Saman e non solo Saman, vittima e simbolo nella violenza contro le donne e contro una concezione antica e distorta dei rapporti familiari, fatta di soprusi, controlli e costrizioni. Saman, inconsapevolmente sovversiva, come l’ha definita il procuratore di Reggio Emilia Calogero Paci, nella sua requisitoria.

Nella sua vita ci sono state la fuga da casa e i ripensamenti, il desiderio di indipendenza, le confidenze agli assistenti sociali, la ribellione alle tradizioni della famiglia che la voleva sposata a un parente in patria, i contrasti, le paure, le violenze, le funeste previsioni, ma anche le speranze di libertà, i sogni di una normalità col fidanzato.

Una foto dei due giovani che si baciano, per le strade di Bologna, è stata una tra le scintille, per l’accusa, che hanno portato al suo assassinio. Dopo la sua scomparsa ci sono state le ricerche, durate un anno e mezzo fino al ritrovamento del cadavere, in una fossa scavata nella terra, dentro un casolare diroccato a mezzo chilometro da casa.

Lì dove tutti l’avevano cercata ma nessuno l'aveva trovata, nonostante l’impiego di uomini, risorse e sofisticati strumenti. Ben prima però si era capito che la diciottenne non era solo sparita e le indagini dei carabinieri si erano concentrate sui familiari.

Il primo maggio 2021, il giorno dopo il delitto, i genitori, Shabbar Abbas e Nazia Shaheen, erano volati in Pakistan. I primi a essere individuati sono stati gli altri tre parenti, fuggiti in Europa tra Francia e Spagna. Il cugino Ikram Ijaz (fine maggio 2021 su un pullman francese), poi lo zio Danish Hasnain, 22 settembre, a Nord di Parigi, e quindi l’altro cugino, Nomanhulaq Nomanhulaq, a febbraio 2022, a Barcellona.

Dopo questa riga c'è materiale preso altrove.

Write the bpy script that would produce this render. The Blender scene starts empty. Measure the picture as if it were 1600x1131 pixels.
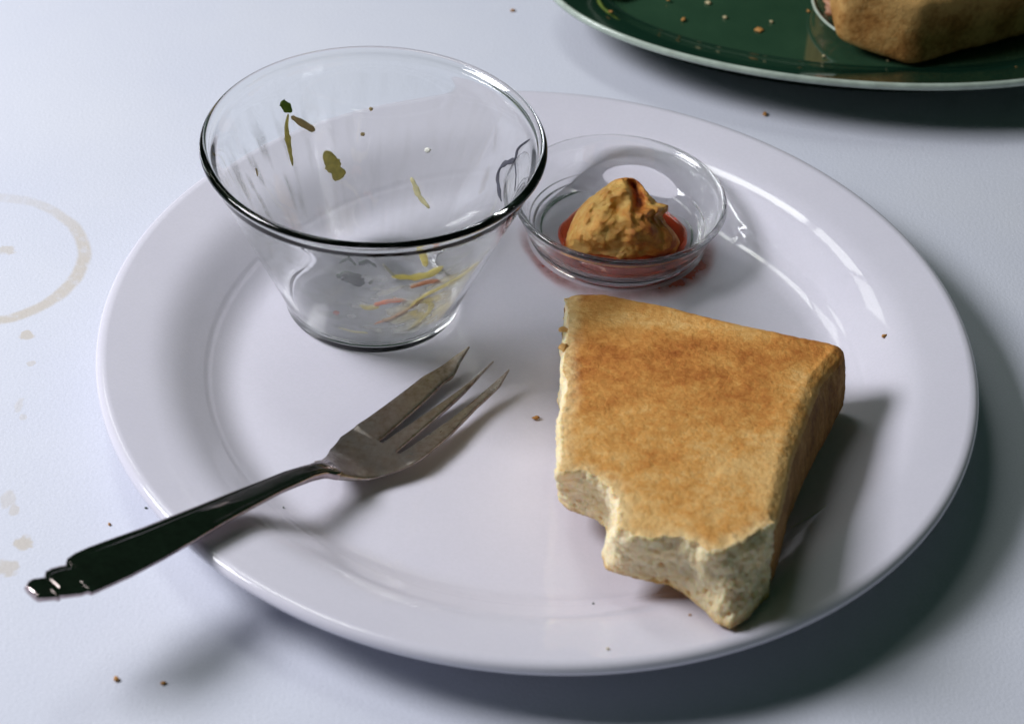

Il padre è stato arrestato a novembre di un anno fa, e proprio pochi giorni dopo lo zio, dal carcere, ha deciso di farsi avanti per indicare dove era stato sepolto il corpo della nipote. Poi dopo decine di rinvii, quando il processo era già iniziato, è arrivato anche un risultato mai registrato in precedenza: l’estradizione di un cittadino pachistano concessa dal suo Paese all’Italia. A inizio settembre Shabbar è stato consegnato ai carabinieri italiani, portato in Emilia e ha iniziato a prendere parte alle udienze.

La moglie Nazia rimane l'unica latitante ma gli investigatori reggiani non intendono mollare. Davanti agli imputati e ai giudici si sono presentati gli investigatori, i periti, che hanno decretato prima l’identità certa del corpo, riconoscendola dai denti, da un sorriso in una foto. Poi la causa della morte, per strangolamento o strozzamento. Hanno testimoniato i vicini, gli assistenti sociali e altri parenti.

Personaggi cruciali sono stati due giovani, in modo diverso legati alla vittima. Il fidanzato e il fratello. Quest’ultimo, ora diciottenne, ha resistito per tre udienze alle domande di magistrati e avvocati. A tratti cedendo ma senza mai crollare, ha ribadito le accuse contro i suoi familiari. «Voglio dire tutta la verità, per dare giustizia a mia sorella», ha spiegato. Giustizia che chiedono in tanti. Per lei e per tutte le altre come lei.